Al día siguiente se celebraba en la Universidad de Reikiavik un gran acto electoral. Por la noche, Jóga me envió a la bañera. Me tumbé en el agua caliente y analicé mi situación. Estaba en mi mano. Por supuesto, todos querían que siguiese adelante, que aguantase hasta el final, pero seguro que podría contar con su comprensión si me rendía a pesar de ello. Pensaba en la innumerable cantidad de gente que de verdad quería votarme. ¿Iba a menospreciarlos a todos? ¿Escurrir el bulto sin más, dejarlo todo, a poco del gran final?

Y en ese momento, allí en esa bañera caliente, tomé la decisión.

Me la juego.

Lo hago.

Le conté a Jóga mi decisión. Después, me puse en contacto con Einar Örn y le dije que me había decidido. Iba a retirar la candidatura del Partido Mejor y lo anunciaría en el acto electoral. Había perdido el control y no me creía capaz de hacer aquel trabajo. Einar estuvo de lo más comprensivo y mostró respeto por mi decisión.

—¡Que es broma! —le aclaré—. Mañana voy a decirles a todos que solo he tenido un pequeño bache, pero que ya me siento como nuevo. ¡Como el ave fénix que renace de sus cenizas!

—¡Ahora sí que van a tomarte por un completo imbécil!

Esa noche dormí de maravilla, como quien sabe que ha tomado la decisión correcta. Al día siguiente, no le dije nada a nadie. Me mostré, cosa rara en mí, serio y preocupado. Los miembros de los otros partidos dieron sus discursos electorales. Entonces llegó mi turno, y empecé:

—Al principio, la idea me pareció bastante buena. Pero después, la cosa se fue haciendo cada vez más confusa, y ahora hemos perdido en cierto modo el control de todo. Yo no soy político. Yo soy cómico, y la política no es en modo alguno mi oficio. De ahí que anuncie que el Partido Mejor ha decidido retirar su candidatura a las inminentes elecciones municipales.

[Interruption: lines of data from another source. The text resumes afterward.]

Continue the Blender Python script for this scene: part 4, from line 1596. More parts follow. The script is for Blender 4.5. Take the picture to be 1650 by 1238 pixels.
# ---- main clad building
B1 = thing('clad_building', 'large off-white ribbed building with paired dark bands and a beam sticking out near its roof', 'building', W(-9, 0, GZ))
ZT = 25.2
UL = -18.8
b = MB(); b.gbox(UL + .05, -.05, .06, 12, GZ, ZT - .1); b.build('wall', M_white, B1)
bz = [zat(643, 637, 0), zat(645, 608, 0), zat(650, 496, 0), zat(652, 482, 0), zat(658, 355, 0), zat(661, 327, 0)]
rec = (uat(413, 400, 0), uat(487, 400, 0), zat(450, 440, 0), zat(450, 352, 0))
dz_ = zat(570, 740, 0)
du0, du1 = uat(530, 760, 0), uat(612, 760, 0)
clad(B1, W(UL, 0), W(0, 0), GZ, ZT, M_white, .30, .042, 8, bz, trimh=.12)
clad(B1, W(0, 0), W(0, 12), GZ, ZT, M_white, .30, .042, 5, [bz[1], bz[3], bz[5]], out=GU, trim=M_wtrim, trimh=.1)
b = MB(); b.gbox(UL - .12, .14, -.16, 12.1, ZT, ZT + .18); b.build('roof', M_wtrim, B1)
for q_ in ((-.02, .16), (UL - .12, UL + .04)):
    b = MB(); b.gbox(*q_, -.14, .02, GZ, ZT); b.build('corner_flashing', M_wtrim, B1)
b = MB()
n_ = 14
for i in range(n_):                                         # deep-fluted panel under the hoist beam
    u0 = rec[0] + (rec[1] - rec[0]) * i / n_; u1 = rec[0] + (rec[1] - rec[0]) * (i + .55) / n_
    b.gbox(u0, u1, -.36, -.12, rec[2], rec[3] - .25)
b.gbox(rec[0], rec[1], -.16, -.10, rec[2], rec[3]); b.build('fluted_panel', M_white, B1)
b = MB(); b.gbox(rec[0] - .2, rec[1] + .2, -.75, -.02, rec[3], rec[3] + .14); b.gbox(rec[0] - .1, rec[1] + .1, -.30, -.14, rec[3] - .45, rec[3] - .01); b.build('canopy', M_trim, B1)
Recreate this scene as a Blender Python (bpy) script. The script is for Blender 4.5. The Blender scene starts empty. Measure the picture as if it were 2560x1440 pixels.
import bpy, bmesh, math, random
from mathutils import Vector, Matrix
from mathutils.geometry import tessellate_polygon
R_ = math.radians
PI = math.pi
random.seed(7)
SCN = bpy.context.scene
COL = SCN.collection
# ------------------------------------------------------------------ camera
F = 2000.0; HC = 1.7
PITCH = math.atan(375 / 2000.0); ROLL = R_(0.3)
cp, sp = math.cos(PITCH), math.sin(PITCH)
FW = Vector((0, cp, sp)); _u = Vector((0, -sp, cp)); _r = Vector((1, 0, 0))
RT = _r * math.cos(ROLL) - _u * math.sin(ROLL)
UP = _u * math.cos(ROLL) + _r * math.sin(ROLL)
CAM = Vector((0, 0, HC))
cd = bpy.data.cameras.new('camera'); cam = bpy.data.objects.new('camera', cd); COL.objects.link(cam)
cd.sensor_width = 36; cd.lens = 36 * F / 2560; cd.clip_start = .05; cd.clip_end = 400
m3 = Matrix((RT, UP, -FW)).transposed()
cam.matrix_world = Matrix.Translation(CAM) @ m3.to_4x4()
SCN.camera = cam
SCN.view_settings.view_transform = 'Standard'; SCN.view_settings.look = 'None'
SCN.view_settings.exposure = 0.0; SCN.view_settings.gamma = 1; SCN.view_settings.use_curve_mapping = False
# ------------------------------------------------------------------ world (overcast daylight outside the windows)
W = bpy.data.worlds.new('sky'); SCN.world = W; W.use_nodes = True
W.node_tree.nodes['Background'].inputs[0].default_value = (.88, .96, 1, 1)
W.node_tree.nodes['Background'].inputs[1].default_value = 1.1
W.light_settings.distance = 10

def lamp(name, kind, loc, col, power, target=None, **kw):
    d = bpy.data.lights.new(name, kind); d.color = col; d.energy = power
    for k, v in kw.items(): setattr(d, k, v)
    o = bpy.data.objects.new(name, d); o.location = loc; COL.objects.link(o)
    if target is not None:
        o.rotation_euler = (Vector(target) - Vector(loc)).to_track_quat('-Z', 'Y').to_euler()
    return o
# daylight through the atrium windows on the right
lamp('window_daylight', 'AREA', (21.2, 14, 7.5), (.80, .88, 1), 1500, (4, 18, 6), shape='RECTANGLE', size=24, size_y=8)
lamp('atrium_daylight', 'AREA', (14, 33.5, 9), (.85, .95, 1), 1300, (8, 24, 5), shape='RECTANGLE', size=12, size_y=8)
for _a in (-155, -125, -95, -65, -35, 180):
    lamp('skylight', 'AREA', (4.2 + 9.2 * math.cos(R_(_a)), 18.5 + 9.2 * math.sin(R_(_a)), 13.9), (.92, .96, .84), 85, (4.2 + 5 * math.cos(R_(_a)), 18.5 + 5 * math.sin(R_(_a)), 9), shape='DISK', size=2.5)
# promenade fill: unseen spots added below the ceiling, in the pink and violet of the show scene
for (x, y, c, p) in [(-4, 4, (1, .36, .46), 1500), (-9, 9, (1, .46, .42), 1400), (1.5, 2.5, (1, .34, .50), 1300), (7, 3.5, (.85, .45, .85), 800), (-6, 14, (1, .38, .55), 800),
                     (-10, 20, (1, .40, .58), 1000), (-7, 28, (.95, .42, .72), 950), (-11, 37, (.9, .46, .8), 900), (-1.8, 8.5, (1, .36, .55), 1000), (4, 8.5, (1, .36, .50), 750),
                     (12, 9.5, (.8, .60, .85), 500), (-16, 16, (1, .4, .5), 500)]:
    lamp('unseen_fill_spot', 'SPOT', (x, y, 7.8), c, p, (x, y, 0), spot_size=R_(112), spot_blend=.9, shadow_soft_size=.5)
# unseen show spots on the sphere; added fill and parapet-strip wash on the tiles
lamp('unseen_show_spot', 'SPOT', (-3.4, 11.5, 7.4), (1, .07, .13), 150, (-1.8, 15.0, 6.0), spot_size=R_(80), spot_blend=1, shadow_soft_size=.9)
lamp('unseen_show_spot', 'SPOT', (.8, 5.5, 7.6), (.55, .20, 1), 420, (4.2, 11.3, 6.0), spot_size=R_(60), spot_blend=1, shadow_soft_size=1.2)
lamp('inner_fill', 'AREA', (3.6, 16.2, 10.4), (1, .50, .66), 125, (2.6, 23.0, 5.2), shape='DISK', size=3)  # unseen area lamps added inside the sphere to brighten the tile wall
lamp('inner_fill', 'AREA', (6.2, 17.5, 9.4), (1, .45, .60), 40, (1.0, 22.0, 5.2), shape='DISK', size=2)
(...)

Se hizo el silencio. Entre los gestos de los estudiantes se extendió la desilusión. Los otros candidatos se intercambiaban miradas significativas y no alcanzaban a ocultar del todo su satisfacción.

—¡QUE ES BROMA!

Estallaron las risas.

Expliqué en varias entrevistas que ya iba siendo hora de que los artistas cogieran el timón en Reikiavik. Pocos eran de la opinión de que los artistas tuvieran algo que pintar en política, a lo que yo replicaba que, al fin y al cabo, Islandia era conocida en todo el mundo por su arte. Precisamente, nuestros escritores y artistas eran quienes nos procuraban fama y crédito en el extranjero. Y por eso, había llegado el momento de que por fin las personas creativas islandesas obtuviesen el reconocimiento que merecían.